The Danger in Valuation-Based Market Timing

One of the most dangerous things for an investor to do is to make big changes to his asset allocation based on valuations. Valuation-based tactical asset allocation has proven very hard to execute over time, for a simple reason: Asset-class valuations do not exhibit much mean reversion. In fact, they often exhibit prolonged regime shifts. A dramatic example of this can be seen in Treasury yields.

Exhibit 1 shows that long-term Treasury yields have moved in decades-long regimes of either falling or rising rates. A hypothetical investor in the 50s who observed that yields were at 20-year highs and unlikely to rise further would have been wrong for over 30 years. On the flip side, an investor in the mid 80s who stayed out of the bond market on the expectation that yields would spike again would have been wrong for 30 years (and counting!). These long-lasting changes to bond yields can’t be adequately explained by secular changes in inflation, as investors persistently underestimated future inflation during the 60s to 80s and persistently overestimated future inflation from the 80s and on. (To finance nerds, the market being wrong on inflation for decades on end is a puzzle; in a reasonably efficient market, inflation surprises should be random.)

The stock market has also exhibited big, long-lasting shifts in valuations that have frustrated value-conscious investors who have tried to get out when the market looked “expensive” and buy when it was “cheap.” Exhibit 2 shows the cyclically adjusted earnings yield of the S&P 500, calculated by taking 10 years of inflation-adjusted per-share earnings and dividing it by price (the inverse of the famous Shiller price-to-earnings ratio). There are decades where valuations can remain elevated or depressed relative to history. The poor value investor who got out of the stock market in the mid-90s as the earnings yield hit hit lows unseen since the late 60s—almost 25 years prior—would have sat out much of the fantastic returns generated by the dot-com bubble. Some very smart investors did just that, with disastrous consequences for their careers.
 

Source: Robert Shiller's online data website.

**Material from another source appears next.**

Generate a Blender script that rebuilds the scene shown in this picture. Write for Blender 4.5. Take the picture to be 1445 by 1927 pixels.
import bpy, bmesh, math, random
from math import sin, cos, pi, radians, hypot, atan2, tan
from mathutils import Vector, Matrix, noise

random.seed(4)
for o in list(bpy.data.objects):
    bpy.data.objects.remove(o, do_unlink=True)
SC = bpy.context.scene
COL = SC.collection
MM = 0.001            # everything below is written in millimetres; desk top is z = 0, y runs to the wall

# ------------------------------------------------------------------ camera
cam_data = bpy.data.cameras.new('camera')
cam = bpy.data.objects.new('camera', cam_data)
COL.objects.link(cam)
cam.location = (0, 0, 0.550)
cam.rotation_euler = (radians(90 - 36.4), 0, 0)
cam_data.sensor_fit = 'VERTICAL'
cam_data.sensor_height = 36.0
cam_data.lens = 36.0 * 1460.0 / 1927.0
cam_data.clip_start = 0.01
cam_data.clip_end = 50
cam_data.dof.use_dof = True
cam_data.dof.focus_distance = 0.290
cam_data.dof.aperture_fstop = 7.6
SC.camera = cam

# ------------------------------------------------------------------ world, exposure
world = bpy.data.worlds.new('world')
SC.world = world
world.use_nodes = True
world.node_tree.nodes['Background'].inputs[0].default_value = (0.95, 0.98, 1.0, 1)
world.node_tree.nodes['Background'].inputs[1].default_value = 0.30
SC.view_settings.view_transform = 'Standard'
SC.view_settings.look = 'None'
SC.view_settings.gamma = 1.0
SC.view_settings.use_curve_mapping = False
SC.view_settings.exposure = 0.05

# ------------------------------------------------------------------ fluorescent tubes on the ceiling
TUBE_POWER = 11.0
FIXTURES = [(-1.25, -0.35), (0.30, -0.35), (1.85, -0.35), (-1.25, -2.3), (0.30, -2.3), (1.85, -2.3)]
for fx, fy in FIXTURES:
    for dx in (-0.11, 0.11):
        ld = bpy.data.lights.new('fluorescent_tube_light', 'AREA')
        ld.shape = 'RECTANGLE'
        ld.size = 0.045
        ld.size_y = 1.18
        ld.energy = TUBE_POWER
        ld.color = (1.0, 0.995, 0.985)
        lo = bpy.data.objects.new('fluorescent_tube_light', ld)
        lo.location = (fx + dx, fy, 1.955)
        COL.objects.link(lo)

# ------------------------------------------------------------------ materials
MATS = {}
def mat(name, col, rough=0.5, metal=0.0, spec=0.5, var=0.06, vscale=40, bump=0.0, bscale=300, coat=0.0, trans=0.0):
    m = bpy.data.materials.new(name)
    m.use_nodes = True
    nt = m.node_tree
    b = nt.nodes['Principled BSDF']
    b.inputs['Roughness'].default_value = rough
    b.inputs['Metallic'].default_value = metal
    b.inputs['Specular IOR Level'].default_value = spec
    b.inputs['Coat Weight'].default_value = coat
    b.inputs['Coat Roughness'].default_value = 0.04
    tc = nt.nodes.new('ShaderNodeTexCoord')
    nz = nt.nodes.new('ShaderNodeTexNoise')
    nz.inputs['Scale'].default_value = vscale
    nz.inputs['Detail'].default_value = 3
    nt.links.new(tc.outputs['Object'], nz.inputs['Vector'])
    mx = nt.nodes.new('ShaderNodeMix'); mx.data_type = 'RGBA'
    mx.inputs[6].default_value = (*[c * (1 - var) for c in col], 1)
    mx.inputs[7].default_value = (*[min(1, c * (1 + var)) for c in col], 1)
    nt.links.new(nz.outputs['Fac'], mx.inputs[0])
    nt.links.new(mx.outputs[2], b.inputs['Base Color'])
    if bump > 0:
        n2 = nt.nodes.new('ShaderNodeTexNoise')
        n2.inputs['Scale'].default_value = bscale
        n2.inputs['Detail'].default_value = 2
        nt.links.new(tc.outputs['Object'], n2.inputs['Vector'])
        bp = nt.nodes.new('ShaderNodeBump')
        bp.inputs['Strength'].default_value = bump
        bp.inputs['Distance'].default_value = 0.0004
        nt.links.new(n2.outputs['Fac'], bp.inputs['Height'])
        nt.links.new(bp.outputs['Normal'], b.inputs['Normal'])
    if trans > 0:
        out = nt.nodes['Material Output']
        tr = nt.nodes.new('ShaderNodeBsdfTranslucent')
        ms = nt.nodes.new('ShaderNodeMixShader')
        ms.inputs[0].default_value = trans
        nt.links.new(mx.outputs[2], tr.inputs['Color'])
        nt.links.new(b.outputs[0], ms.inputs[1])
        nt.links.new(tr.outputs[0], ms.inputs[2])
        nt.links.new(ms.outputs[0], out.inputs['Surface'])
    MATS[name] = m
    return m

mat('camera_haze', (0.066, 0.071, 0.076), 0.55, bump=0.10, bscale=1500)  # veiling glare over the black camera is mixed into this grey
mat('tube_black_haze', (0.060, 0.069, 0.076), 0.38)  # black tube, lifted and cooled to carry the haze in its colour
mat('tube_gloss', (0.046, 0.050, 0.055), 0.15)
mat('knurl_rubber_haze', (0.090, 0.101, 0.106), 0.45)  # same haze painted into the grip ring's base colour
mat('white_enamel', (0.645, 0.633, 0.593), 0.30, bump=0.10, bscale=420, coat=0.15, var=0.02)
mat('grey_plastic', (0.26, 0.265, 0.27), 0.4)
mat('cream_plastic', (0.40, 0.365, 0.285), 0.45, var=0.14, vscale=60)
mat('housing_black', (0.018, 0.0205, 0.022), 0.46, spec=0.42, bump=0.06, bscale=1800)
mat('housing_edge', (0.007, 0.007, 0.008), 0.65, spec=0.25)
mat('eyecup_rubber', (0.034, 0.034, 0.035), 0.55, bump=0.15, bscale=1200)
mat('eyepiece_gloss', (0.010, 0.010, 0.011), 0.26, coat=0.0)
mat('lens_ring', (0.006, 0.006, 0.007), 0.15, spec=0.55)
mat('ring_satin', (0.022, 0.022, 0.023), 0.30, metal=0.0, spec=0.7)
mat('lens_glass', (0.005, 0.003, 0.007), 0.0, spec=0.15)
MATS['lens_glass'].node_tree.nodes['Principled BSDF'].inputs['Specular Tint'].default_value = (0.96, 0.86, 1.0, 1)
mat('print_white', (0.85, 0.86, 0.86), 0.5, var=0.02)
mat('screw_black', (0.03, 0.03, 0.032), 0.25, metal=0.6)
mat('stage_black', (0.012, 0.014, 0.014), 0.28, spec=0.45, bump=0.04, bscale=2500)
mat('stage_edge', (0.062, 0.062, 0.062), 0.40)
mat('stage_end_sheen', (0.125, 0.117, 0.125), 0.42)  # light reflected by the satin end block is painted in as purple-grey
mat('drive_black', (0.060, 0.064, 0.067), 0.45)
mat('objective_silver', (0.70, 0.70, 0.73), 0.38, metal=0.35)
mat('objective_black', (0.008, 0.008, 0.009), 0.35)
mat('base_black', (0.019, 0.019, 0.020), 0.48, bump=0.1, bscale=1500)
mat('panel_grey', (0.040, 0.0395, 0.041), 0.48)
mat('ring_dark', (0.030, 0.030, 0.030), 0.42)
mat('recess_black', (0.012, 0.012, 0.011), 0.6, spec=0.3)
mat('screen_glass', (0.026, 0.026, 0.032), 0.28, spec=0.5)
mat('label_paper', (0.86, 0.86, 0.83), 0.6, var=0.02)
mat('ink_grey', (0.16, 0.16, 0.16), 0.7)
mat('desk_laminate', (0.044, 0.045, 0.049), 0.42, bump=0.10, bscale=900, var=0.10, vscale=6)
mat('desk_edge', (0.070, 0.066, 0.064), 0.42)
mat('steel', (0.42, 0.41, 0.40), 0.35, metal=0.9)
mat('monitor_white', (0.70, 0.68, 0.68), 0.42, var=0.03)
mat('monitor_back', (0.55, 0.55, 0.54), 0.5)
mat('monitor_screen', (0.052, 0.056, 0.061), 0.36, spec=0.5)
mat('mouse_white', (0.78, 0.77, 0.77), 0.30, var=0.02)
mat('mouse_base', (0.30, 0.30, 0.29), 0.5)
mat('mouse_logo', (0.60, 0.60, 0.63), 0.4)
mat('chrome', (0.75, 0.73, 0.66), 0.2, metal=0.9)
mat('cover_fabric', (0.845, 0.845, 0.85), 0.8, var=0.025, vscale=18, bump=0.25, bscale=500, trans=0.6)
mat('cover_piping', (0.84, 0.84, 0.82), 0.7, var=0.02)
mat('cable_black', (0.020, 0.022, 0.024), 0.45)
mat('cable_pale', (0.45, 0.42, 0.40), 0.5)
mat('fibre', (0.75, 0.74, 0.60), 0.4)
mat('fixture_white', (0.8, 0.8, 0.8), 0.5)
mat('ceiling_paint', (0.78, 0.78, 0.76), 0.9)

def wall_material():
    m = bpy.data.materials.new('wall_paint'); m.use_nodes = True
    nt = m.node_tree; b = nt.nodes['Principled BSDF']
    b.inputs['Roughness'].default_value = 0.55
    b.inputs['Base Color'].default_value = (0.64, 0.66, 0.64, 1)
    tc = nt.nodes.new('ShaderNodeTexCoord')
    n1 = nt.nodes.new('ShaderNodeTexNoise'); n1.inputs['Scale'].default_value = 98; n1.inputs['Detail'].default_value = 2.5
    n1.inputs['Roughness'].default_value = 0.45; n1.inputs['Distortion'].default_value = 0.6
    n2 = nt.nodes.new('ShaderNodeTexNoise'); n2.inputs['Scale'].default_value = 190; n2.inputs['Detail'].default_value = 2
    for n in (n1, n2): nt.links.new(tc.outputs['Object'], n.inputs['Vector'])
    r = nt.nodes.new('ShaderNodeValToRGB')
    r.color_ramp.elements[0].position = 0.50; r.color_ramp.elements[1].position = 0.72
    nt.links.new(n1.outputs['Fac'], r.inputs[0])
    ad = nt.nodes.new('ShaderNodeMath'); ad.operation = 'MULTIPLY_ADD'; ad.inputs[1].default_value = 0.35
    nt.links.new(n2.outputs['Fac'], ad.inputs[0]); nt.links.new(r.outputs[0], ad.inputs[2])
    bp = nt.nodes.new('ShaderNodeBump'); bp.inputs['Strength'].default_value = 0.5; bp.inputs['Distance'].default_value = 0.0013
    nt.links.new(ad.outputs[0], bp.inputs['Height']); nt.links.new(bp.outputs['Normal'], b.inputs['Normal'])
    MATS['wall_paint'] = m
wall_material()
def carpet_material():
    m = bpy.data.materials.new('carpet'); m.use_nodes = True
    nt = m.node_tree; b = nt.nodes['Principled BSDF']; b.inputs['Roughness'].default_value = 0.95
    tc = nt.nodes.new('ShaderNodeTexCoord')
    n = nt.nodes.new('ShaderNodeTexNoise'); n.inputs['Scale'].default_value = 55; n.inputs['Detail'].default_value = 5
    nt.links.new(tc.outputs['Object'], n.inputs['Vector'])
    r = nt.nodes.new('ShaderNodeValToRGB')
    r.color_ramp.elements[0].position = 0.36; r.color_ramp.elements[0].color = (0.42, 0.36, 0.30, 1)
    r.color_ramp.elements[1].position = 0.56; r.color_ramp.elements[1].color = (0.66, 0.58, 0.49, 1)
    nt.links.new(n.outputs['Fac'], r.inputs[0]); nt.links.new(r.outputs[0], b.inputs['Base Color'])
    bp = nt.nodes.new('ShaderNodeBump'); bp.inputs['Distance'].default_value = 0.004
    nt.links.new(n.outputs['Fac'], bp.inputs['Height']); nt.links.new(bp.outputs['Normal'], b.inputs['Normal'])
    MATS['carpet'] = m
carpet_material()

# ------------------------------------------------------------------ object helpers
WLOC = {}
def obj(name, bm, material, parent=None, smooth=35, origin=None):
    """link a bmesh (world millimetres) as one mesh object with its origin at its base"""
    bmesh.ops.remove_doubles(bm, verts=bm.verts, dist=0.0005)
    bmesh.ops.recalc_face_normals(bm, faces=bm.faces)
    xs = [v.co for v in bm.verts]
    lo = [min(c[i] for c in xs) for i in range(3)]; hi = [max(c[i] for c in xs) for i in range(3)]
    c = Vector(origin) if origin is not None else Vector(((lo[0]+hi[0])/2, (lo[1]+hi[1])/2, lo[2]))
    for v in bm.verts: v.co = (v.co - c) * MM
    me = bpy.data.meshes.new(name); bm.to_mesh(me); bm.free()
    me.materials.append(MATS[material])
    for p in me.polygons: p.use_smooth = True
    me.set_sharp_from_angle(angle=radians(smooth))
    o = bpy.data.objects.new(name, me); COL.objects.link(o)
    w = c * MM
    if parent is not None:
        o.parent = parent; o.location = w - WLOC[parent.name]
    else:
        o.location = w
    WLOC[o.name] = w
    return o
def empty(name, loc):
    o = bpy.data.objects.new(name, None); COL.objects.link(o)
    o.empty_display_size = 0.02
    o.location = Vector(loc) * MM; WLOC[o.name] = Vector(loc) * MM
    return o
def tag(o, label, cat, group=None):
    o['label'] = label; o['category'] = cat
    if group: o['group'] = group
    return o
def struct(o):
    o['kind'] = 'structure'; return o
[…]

Source: Robert Shiller's online data website.

The tendency for valuations to remain at extreme levels relative to history for years or even decades makes contrarian asset allocation a frustrating and dangerous exercise. Even with the benefit of hindsight, it is hard to come up with a simple valuation timing model that doesn’t suffer from decade-long dry spells of underperformance. The most successful practitioners of market-timing strategies (George Soros and Stanley Druckenmiller) are largely trend-followers.

Does this mean we should ignore valuations when determining our asset allocations? No. There is still some hope for the valuation-conscious tactical asset allocator. Warren Buffett famously made two market calls: In July 1999, he gave a talk at the Allen Sun Valley Conference where he predicted that stock returns would be much lower than widely expected. The market peaked within a year and collapsed. In October 2008, he wrote an editorial in the New York Times urging investors to “Buy American.” The market bottomed five months later. While Buffett grounded his analyses in valuations, valuations alone can’t account for his uncanny timing. In both cases, he noted the acute, widespread certainty on part of market participants that the market would be heading in only one direction (up in 1999, down in 2008). This suggests that to the extent investors must market time based on valuations, they should not just focus on valuation, but also bet against extreme sentiment, the kind that appears at most once in a decade.